Against a Pauline Hebrews

The HCSB Study Bible articulates some standard arguments against the Pauline authorship of Hebrews.
“The text of Hebrews does not identify its author. What we do know is that the author was a second-generation Christian, for he said he received the confirmed message of Christ from ‘those who heard’ Jesus Himself (2:3). Because Paul claimed his gospel was revealed directly by the Lord (1Co 15:8; Gl 1:12), it is doubtful that he was the author of Hebrews.”
That’s a worthwhile argument, but I think it’s far from decisive. Hebrews 2:3 reads, “It was declared at first by the Lord, and it was attested to us by those who heard.” The first clause refers to Jesus’s preaching of the gospel during his earthly ministry with the original twelve disciples (i.e. “those who heard”). The word translated “attested” is actually rendered as “confirmed” in most English translations. The idea is that “those who heard” had “confirmed” this writer’s message – which sounds a whole lot like Paul’s interaction with Peter, James, and John as described in Galatians:
“And when James and Cephas and John, who seemed to be pillars, perceived the grace that was given to me, they gave the right hand of fellowship to Barnabas and me, that we should go to the Gentiles and they to the circumcised” (Gal. 2:9).

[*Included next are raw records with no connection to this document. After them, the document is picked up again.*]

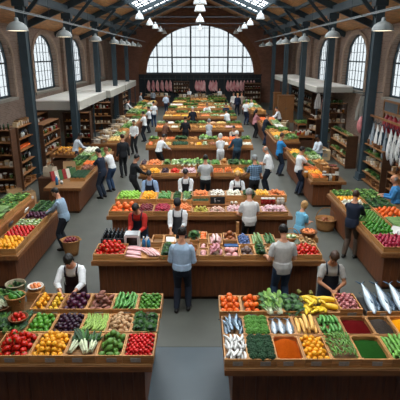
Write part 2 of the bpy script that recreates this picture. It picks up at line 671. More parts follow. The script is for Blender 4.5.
for i, (Y, z) in enumerate([(19.8, 6.9), (23.6, 6.95), (31.0, 6.95), (42, 7.0)]):
    lamp(0, Y, z, RIDGE - .1, 'white cone pendant lamp on the centre line under the ridge, %s of four' % ('farthest' if i == 3 else ORD[i]), False)

# ------------------------------------------------------------------ daylight
wd = bpy.data.worlds.new('overcast')
SC.world = wd
wd.use_nodes = True
wnt = wd.node_tree
bg = wnt.nodes['Background']
bg.inputs['Color'].default_value = (1.0, 0.985, 0.955, 1)
bg.inputs['Strength'].default_value = 8.0
def portal(name, loc, rot, sx, sy):
    l = bpy.data.lights.new(name, 'AREA')
    l.shape = 'RECTANGLE'
    l.size, l.size_y = sx, sy
    l.cycles.is_portal = True
    o = bpy.data.objects.new(name, l)
    COL.objects.link(o)
    o.location = loc
    o.rotation_euler = rot
ang = math.atan(SLOPE)
for s in (-1, 1):
    xm = s * (SK0 + SK1) / 2
    portal('skylight_portal', (xm, (SKY0 + SKY1) / 2, roof_z(xm) + .02), (0, s * ang, 0), (SK1 - SK0) / math.cos(ang), SKY1 - SKY0)
    for yc in WINY:
        portal('window_portal', (s * (WX + .42), yc, (SILL + SPRING + RISE) / 2), (PI / 2, 0, s * PI / 2), 2 * WA, SPRING + RISE - SILL)
portal('arch_portal', (0, BY + .45, AS + AH / 2), (-PI / 2, 0, 0), 2 * AR, AH)
SC.view_settings.view_transform = 'Standard'
SC.view_settings.look = 'None'
SC.view_settings.exposure = 0.0
SC.view_settings.gamma = 1.0
SC.view_settings.use_curve_mapping = False
SC.cycles.max_bounces = 7
SC.cycles.diffuse_bounces = 4
SC.cycles.transparent_max_bounces = 8
SC.cycles.sample_clamp_indirect = 4
# ================================================================== people
SKINS = [M('skin_light', '#c98f70', .5, .06, 6, rand=.02), M('skin_tan', '#a8714f', .5, .06, 6, rand=.02), M('skin_dark', '#6b4632', .5, .06, 6, rand=.02)]
EYEW = M('eye_white', '#d8d4cc', .3, .02, 5)
EYED = M('eye_dark', '#1c1410', .3, .02, 5)
LIP = M('lip', '#98504a', .5, .05, 5)
BROW = M('brow', '#2b1d14', .7, .05, 5)
HAIRS = {'black': M('black_hair', '#17130f', .5, .3, 60, (1, 1, .2)), 'brown': M('brown_hair', '#3a2517', .5, .3, 60, (1, 1, .2)),
         'grey': M('grey_hair', '#8d8a86', .6, .25, 60, (1, 1, .2)), 'white': M('white_hair', '#c9c6c0', .6, .15, 60, (1, 1, .2)),
         'blonde': M('blonde_hair', '#a98250', .5, .25, 60, (1, 1, .2)), 'ginger': M('ginger_hair', '#80492a', .5, .25, 60, (1, 1, .2))}
CLOTH = {}
def cloth(hexc):
    if hexc not in CLOTH:
        CLOTH[hexc] = M('woven_cloth_' + hexc.strip('#'), hexc, .85, .1, 14, rand=.0, bump=.25)
    return CLOTH[hexc]
PLAID = None
def plaid():
    global PLAID
    if PLAID:
        return PLAID
    m = bpy.data.materials.new('blue_plaid_cloth')
    m.use_nodes = True
    nt = m.node_tree
    bs = nt.nodes['Principled BSDF']
    bs.inputs['Roughness'].default_value = .85
    tc = nt.nodes.new('ShaderNodeTexCoord')
    cols = []
    for d in ('X', 'Z'):
        w = nt.nodes.new('ShaderNodeTexWave')
        w.bands_direction = d
        w.inputs['Scale'].default_value = 4.5
        nt.links.new(tc.outputs['Object'], w.inputs['Vector'])
        cols.append(w)
    ma = nt.nodes.new('ShaderNodeMath')
    nt.links.new(cols[0].outputs['Fac'], ma.inputs[0])
    nt.links.new(cols[1].outputs['Fac'], ma.inputs[1])
    rp = nt.nodes.new('ShaderNodeValToRGB')
    rp.color_ramp.elements[0].color = (*lin('#16283d'), 1)
    rp.color_ramp.elements[1].color = (*lin('#7d9bb5'), 1)
    rp.color_ramp.elements[1].position = 1.0
    hv = nt.nodes.new('ShaderNodeMath')
    hv.operation = 'MULTIPLY'
    hv.inputs[1].default_value = .5
    nt.links.new(ma.outputs[0], hv.inputs[0])
    nt.links.new(hv.outputs[0], rp.inputs[0])
    nt.links.new(rp.outputs[0], bs.inputs['Base Color'])
    PLAID = m
    return m
SHOE = M('dark_leather_shoe', '#1a1512', .45, .2, 8)

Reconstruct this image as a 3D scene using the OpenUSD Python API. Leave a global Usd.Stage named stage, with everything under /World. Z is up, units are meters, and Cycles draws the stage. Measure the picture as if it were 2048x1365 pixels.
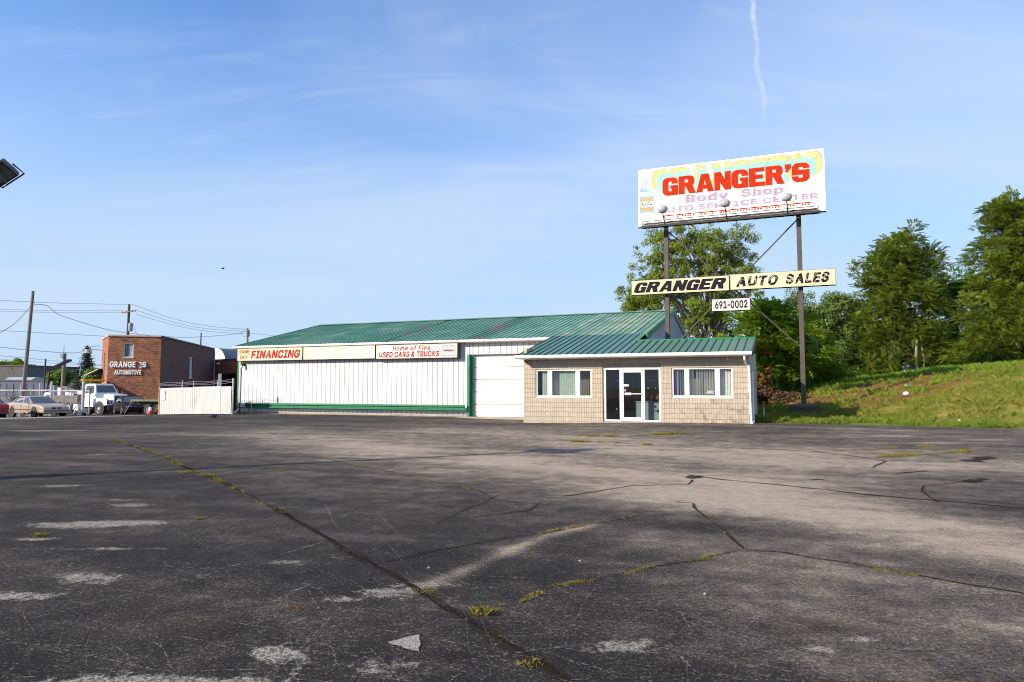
import math, random
import numpy as np, trimesh, usdkit, meshkit
from scipy.spatial import ConvexHull
from shapely import affinity
from shapely.geometry import Polygon, MultiPolygon, LineString, Point, box as sbox
from shapely.ops import unary_union
from pxr import Usd, UsdGeom, UsdLux, UsdShade, Gf, Sdf, Vt

stage = Usd.Stage.CreateInMemory()
UsdGeom.SetStageUpAxis(stage, UsdGeom.Tokens.z)
UsdGeom.SetStageMetersPerUnit(stage, 1.0)
world = UsdGeom.Xform.Define(stage, '/World')
stage.SetDefaultPrim(world.GetPrim())
UsdGeom.Scope.Define(stage, '/World/Looks')

# ------------------------------------------------------------------ camera, sun, sky
F, CX, CY = 1380.0, 1024.0, 682.5            # pixels of the 2048 x 1365 photograph
EYE = np.array([0.0, 0.0, 1.5])
PITCH = math.atan((776 - CY) / F)
cam = UsdGeom.Camera.Define(stage, '/World/camera')
cam.CreateHorizontalApertureAttr(36.0)
cam.CreateVerticalApertureAttr(36.0 * 682 / 1024)
cam.CreateFocalLengthAttr(36.0 * F / 2048)
cam.CreateClippingRangeAttr(Gf.Vec2f(0.1, 6000))
cam.AddTranslateOp().Set(Gf.Vec3d(*EYE))
cam.AddRotateXOp().Set(90 + math.degrees(PITCH))
EXPOSURE = 0.78
cam.CreateExposureAttr(EXPOSURE)

SUN_EL = math.radians(24.0)
SUN_H = np.array([-0.887, -0.4615]) / np.hypot(0.887, 0.4615)
SUN = np.array([SUN_H[0] * math.cos(SUN_EL), SUN_H[1] * math.cos(SUN_EL), math.sin(SUN_EL)])
sun = UsdLux.DistantLight.Define(stage, '/World/sun')
sun.CreateIntensityAttr(1.2)
sun.CreateAngleAttr(0.5)
sun.CreateColorAttr(Gf.Vec3f(1.0, 0.86, 0.68))
sun.GetPrim().CreateAttribute('inputs:normalize', Sdf.ValueTypeNames.Bool).Set(True)
sun.AddTransformOp().Set(Gf.Matrix4d().SetRotate(Gf.Rotation(Gf.Vec3d(0, 0, 1), Gf.Vec3d(*SUN))))

def at(px, py, Y):
    """the point at depth Y (metres ahead) seen at a pixel of the photograph"""
    x, y = (px - CX) / F, -(py - CY) / F
    d = np.array([x, math.cos(PITCH) - y * math.sin(PITCH), math.sin(PITCH) + y * math.cos(PITCH)])
    return EYE + d * (Y / d[1])

def dirpx(px, py):
    d = at(px, py, 1.0) - EYE
    return d / np.linalg.norm(d)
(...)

And again, the HCSB Study Bible:
“The author was familiar with Timothy, but he referred to him as ‘our brother’ (13:23), rather than as ‘my true son in the faith,’ as Paul did (1Tm 1:2).”
This, on the other hand, is a terrible argument. You would expect Paul to use more affectionate language when writing directly to Timothy than when writing to others about Timothy. Besides, Paul refers to Timothy as “our brother” in multiple other letters (2 Cor. 1:1; Col. 1:1; 1 Thess. 3:2; Philem. 1:1). Consider also Romans 16:21, where Paul refers to Timothy simply as “my fellow worker.” Does all this count as evidence that Paul wasn’t the author of these letters, since he didn’t use a more affectionate designation for Timothy? Of course not.